Excellent! I really enjoyed reading this one.I think we’re losing the fortitude to stand up to the decadence that’s going on around us. The older generations have it (they were the first to be marginalized). The boomers have a little bit of it, but the standards are lower. Those that come after the boomers seem to just ignore anything that seems out of place and pretend that it doesn’t exist.I don’t know where this liberation is going to come from. A recession, maybe? A depression? I’ve convinced that it will only be done out of necessity… at the moment, I’m on the fence, leaning toward “FOR”, about whether or not a recession/depression would be a GOOD thing for society at this time.
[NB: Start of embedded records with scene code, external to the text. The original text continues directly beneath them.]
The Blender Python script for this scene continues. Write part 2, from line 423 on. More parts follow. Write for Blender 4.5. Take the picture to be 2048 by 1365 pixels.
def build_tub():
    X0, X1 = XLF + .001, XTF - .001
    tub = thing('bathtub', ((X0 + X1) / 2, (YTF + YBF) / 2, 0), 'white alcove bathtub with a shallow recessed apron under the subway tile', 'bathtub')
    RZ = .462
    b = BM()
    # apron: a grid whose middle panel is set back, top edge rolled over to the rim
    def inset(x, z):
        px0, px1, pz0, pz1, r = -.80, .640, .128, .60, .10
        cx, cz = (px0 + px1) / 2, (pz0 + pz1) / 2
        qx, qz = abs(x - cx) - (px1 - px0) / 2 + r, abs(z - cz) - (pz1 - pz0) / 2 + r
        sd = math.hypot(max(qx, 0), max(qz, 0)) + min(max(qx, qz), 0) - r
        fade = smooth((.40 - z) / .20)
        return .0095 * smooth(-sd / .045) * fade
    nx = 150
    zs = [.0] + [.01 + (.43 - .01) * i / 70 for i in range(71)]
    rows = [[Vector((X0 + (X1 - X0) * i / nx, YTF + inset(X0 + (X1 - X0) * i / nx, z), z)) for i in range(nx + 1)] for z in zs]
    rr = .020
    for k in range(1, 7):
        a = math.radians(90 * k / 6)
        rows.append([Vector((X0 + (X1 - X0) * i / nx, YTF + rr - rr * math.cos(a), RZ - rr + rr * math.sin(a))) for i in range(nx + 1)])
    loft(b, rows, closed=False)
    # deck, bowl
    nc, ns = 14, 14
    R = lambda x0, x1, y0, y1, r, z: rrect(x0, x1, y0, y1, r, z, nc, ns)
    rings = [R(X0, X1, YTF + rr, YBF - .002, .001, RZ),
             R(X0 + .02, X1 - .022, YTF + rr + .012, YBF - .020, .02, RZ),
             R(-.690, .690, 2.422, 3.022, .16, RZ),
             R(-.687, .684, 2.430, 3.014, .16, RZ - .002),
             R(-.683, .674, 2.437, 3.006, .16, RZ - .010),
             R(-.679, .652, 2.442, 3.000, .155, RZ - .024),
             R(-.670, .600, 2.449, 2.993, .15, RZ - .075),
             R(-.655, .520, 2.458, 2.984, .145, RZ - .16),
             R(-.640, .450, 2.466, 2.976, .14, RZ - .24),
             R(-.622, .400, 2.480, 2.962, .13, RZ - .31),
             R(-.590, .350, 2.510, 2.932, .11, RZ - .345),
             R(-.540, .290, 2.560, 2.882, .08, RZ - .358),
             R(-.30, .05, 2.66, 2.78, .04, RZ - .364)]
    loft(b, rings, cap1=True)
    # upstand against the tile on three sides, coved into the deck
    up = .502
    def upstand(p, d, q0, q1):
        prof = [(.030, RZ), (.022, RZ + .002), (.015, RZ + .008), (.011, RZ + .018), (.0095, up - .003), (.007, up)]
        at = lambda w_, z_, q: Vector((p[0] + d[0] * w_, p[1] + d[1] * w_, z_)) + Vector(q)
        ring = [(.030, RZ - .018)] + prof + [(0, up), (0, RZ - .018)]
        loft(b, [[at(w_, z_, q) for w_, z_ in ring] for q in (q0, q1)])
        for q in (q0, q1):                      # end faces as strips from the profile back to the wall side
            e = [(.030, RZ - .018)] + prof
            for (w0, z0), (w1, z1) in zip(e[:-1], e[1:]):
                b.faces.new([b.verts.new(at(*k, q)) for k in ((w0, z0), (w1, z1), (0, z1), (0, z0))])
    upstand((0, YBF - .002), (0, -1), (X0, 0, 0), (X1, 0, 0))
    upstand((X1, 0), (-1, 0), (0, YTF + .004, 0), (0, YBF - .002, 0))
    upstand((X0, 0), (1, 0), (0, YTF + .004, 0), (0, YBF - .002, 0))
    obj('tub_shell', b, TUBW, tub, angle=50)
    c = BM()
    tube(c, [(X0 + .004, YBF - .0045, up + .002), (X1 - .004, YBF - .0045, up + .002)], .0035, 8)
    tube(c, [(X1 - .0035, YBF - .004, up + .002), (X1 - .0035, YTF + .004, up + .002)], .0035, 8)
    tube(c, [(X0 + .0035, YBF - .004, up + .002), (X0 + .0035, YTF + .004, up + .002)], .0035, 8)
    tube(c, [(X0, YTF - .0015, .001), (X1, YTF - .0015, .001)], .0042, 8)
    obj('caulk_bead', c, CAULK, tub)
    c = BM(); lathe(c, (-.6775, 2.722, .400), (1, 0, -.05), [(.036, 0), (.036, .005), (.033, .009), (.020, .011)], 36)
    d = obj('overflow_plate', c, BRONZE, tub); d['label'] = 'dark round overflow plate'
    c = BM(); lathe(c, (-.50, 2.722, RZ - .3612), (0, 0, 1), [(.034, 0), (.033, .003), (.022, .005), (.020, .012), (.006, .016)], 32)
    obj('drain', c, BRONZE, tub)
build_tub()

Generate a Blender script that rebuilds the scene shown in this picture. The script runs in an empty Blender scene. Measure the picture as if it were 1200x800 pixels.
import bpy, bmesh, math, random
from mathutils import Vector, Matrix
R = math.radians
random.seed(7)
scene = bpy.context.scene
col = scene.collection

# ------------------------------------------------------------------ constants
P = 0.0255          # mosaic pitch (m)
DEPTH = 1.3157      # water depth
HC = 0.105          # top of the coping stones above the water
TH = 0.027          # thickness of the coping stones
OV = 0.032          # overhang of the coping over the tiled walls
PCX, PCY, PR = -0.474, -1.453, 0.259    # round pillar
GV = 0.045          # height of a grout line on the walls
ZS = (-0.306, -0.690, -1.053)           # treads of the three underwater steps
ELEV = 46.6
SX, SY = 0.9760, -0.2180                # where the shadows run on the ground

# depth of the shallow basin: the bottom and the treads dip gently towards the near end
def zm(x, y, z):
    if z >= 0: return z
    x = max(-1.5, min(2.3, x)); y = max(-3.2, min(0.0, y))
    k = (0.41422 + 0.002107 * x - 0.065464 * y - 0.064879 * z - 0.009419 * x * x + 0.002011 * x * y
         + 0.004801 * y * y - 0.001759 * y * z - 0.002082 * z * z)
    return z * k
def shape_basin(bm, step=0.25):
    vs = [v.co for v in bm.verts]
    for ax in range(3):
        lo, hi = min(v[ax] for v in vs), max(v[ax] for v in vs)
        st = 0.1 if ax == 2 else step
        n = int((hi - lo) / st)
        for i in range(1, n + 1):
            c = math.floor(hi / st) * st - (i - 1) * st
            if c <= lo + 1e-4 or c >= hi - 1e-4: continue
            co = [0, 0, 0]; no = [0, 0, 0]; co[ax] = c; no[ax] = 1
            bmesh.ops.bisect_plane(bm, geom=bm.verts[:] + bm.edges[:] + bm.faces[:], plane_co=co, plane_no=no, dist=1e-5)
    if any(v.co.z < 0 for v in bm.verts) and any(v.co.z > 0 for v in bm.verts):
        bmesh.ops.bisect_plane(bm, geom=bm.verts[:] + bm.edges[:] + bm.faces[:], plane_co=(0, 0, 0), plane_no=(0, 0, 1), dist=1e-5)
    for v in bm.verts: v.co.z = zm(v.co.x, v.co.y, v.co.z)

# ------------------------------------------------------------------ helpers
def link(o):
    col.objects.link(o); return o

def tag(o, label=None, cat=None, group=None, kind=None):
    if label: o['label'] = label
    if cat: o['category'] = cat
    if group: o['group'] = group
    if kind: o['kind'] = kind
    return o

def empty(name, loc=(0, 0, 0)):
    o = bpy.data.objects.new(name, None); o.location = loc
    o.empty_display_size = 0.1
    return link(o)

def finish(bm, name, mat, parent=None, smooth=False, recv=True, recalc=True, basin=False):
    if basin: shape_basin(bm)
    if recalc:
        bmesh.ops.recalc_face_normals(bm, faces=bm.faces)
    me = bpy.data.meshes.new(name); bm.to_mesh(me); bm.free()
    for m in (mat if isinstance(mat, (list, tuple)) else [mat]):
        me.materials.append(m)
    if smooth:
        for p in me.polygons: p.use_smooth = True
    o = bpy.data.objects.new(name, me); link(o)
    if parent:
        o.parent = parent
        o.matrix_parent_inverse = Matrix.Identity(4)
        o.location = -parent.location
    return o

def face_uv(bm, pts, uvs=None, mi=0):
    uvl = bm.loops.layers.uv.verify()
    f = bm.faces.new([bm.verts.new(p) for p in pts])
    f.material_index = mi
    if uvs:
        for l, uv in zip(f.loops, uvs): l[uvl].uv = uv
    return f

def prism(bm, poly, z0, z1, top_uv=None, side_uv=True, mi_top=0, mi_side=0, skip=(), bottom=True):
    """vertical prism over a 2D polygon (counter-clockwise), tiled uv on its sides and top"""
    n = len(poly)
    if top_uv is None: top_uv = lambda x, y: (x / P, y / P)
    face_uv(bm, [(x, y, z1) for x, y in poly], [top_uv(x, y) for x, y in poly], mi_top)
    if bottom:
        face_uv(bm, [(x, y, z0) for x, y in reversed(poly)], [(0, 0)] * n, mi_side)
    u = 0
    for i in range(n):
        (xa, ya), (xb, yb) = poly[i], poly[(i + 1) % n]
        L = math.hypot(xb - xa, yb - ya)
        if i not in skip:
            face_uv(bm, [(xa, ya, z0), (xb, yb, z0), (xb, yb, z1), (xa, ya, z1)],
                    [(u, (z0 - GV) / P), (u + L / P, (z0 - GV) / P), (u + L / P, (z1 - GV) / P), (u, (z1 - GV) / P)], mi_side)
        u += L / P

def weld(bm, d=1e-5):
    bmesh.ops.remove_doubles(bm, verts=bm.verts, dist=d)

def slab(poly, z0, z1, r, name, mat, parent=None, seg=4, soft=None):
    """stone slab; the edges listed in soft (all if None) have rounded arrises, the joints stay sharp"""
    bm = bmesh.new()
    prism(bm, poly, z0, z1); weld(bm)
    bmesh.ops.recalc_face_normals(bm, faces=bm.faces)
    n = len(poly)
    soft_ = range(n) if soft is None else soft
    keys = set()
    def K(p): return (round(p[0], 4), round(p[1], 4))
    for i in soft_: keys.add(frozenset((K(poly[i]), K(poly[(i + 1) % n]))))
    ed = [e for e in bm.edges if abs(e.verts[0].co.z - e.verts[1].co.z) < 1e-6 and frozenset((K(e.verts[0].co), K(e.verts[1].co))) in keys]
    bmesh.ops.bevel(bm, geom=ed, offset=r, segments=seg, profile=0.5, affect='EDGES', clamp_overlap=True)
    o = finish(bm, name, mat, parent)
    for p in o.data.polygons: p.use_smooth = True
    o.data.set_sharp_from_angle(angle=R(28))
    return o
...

Excellent rant, Dave! I wholeheartedly agree–and I’d add the mortgage brokers and refinance/home equity loan industry right up there at the top of your list. I’m continually amazed at the level to which they will stoop in their advertisements–I actually recorded and paused a Countrywide Financial commercial the other day to see what the ultra-fine print actually said. I was already very suspicious of these ads, but I was shocked–I couldn’t believe how much these firms are exploiting home “owners” who are already in quite a fix thanks to the same…
Hey Dave, how are you doing? Um, I love the peer to peer…and love it when you make a cool chart like these. Hey why not make a chart on how we can go about doing P2P. I work with a circus in Toronto (zero gravity circus) and a circus offers many examples of P2P…as does street performances…I have done an “advice” service on the street. Jugglers, puppeteers and many other street performers provide primary service with imediate pay (the passing the hat). I’ve sold a couple paintings on eBay…but that is a vast ocean sometimes too challenging for someone who just wants to buy art but is already intimidated by art history. Maybe some of your visitors would be able to find inspiration from a chart of how we can eliminate the middle person from pirmary product to primary consumer?
So cool to read Candy Minx: “find inspiration from a chart of how we can eliminate the middle person from primary product to primary consumer?” Very cool idea and the suggestion about P2P is too. The chart may be something you might do; but the greater point is we all need to imagine ways to reconnect as producers and consumers of the products we need.